Guantanamo: Obama bricht sein Versprechen

Analyse: Der Präsident wollte eigentlich das Gefangenenlager schließen. Doch das lässt sich nicht halten.

Washington. Für die Glaubwürdigkeit von US-Präsident Barack Obama ist es ein herber Rückschlag: Das seit Jahren in der Kritik stehende Gefangenenlager Guantanamo Bay wird nicht geschlossen. Wie US-Verteidigungsminister Robert Gates erklärte, sieht die Regierung keine Alternative für die Unterbringung der Terrorverdächtigen.

Während des Präsidentschaftswahlkampfs hatte die Schließung des Lagers zu den wichtigsten Versprechen von Obama gezählt. Folter und andere Menschenrechtsverletzungen werde er nicht dulden. Ein Jahr nach seinem Amtsantritt, so gelobte er, werde das Gefangenenlager der Vergangenheit angehören. Massive Proteste seitens amerikanischer Politiker sowie eine Serie von Gerichtsurteilen haben dem Präsidenten aber einen Strich durch die Rechnung gemacht.

Heute sitzen noch 172 sogenannte „feindliche Kämpfer“ in winzigen Zellen auf dem US-Militärstützpunkt an der südlichen Spitze von Kuba. Obwohl viele nicht einmal angeklagt sind, ist ungewiss, wie lange sie noch unter Bedingungen, die Kritiker als „menschenunwürdig“ bezeichnen, festgehalten werden.

Bemüht hatte sich der Präsident zwar. So ordnete er 2009 den Transfer von Häftlingen in ein Gefängnis in Illinois an. Dort gingen aber Kommunalpolitiker und Kongressmitglieder auf die Barrikaden. Sie warnten davor, dass die „Terroristen“ nun von dem US-Festland aus Anschläge vorbereiten würden.

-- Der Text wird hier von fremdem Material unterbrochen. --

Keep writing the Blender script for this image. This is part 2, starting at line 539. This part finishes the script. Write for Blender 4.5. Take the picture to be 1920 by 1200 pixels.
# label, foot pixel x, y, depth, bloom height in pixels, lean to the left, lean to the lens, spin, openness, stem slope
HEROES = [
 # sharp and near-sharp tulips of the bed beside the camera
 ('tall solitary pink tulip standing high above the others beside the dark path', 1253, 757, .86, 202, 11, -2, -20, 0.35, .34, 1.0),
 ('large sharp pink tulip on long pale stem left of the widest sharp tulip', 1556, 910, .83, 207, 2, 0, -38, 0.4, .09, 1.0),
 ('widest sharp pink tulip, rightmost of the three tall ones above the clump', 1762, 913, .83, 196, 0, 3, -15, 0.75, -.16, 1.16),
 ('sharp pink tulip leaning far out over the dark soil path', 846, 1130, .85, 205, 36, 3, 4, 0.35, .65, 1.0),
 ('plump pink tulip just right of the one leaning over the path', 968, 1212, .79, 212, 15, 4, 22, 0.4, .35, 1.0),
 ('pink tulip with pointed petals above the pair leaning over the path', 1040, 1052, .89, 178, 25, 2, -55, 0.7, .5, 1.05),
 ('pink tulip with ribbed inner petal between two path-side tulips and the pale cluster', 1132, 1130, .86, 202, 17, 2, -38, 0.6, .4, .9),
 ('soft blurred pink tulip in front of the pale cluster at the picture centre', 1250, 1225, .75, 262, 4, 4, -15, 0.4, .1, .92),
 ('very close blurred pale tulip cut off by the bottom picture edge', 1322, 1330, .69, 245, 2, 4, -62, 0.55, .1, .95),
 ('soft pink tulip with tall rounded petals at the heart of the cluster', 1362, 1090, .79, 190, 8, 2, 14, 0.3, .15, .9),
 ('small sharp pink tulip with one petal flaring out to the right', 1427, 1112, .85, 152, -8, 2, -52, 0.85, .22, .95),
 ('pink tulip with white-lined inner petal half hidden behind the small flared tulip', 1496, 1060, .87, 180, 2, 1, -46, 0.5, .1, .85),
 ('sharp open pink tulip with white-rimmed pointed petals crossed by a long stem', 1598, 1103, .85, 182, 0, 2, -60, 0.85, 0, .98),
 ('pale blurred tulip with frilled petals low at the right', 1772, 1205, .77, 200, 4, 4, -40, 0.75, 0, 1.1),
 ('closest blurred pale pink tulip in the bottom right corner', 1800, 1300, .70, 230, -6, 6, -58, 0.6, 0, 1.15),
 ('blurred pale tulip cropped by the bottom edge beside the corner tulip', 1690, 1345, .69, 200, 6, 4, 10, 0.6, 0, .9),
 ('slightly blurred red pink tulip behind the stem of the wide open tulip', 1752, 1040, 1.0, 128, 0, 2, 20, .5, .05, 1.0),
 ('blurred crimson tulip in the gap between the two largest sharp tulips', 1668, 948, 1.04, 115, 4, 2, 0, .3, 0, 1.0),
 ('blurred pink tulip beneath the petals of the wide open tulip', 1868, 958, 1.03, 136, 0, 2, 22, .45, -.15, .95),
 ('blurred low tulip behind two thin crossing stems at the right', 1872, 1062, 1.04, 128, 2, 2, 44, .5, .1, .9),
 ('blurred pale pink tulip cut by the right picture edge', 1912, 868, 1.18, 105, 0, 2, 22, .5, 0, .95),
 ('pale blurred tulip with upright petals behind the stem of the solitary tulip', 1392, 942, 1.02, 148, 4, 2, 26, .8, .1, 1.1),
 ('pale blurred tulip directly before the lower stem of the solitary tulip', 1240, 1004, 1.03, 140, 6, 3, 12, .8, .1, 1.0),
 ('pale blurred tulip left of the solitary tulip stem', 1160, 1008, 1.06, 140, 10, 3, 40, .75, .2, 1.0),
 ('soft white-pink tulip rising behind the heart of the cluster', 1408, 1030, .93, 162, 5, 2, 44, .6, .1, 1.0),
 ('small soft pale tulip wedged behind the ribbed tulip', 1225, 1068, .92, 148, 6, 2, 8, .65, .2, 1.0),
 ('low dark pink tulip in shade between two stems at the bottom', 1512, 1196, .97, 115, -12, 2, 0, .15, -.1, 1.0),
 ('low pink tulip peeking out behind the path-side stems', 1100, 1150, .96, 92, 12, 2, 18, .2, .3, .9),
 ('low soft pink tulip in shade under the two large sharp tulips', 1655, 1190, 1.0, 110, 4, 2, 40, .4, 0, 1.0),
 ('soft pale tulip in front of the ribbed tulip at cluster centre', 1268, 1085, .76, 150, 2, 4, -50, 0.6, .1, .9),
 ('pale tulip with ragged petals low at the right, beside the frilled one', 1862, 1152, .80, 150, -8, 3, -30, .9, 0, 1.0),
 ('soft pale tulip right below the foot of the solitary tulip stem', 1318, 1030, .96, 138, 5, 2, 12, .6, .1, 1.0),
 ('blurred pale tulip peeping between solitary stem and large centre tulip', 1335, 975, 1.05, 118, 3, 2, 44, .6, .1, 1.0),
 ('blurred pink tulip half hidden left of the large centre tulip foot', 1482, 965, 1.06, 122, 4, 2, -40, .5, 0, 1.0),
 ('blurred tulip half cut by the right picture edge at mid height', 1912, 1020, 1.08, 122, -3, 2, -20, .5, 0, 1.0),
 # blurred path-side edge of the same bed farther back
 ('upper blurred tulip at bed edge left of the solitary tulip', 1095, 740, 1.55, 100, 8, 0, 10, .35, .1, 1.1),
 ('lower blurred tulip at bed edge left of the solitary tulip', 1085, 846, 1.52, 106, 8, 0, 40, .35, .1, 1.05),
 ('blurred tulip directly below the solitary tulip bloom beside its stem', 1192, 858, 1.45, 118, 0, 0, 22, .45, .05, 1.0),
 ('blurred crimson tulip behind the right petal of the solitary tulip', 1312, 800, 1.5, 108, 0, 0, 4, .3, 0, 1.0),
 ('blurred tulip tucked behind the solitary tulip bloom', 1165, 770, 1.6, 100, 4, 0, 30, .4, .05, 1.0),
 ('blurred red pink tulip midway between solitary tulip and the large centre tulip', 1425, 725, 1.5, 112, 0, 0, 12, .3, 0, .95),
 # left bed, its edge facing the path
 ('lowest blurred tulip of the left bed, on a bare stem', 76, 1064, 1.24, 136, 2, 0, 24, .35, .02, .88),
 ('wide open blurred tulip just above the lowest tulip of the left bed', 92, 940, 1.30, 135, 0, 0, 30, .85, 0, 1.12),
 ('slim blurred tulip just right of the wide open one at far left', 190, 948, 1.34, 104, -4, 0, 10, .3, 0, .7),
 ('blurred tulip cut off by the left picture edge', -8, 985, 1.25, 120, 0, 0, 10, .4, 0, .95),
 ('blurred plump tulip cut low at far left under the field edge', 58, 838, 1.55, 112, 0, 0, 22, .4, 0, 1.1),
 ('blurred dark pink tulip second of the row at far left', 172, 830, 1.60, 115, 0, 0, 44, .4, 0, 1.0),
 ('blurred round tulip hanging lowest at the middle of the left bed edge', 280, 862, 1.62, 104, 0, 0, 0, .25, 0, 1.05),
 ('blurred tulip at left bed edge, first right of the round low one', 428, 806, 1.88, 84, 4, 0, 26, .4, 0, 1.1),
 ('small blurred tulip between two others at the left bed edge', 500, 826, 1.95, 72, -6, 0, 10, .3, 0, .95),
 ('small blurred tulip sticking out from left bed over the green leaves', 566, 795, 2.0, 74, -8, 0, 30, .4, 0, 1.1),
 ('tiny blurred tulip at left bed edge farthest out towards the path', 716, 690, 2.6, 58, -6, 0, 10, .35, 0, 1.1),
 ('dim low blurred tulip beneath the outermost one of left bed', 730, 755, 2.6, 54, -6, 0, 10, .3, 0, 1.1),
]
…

Dann blockierte der Senat Gelder, mit denen die Überstellung der Insassen in amerikanische Gefängnisse finanziert werden sollte. Später genehmigte ein Gericht die Fortsetzung jener umstrittenen Militärtribunale, die Obama zuvor hatte unterbinden wollen. Dort werden Urteile unter Ausschluss von Strafverteidigern und angeblich unter Anwendung von Aussagen gefällt, die durch Folter erzwungen wurden.

Zwar sagt Obama, er werde weiterhin dafür kämpfen, dass das Lager stillgelegt wird. Doch das klingt unglaubwürdig. Schließlich hat er selbst im Januar ein neues Gesetz unterschrieben, mit dem die Regierung den Transfer von Häftlingen sowohl in US-Zivilgefängnisse als auch in aufnahmebereite Drittländer verbietet.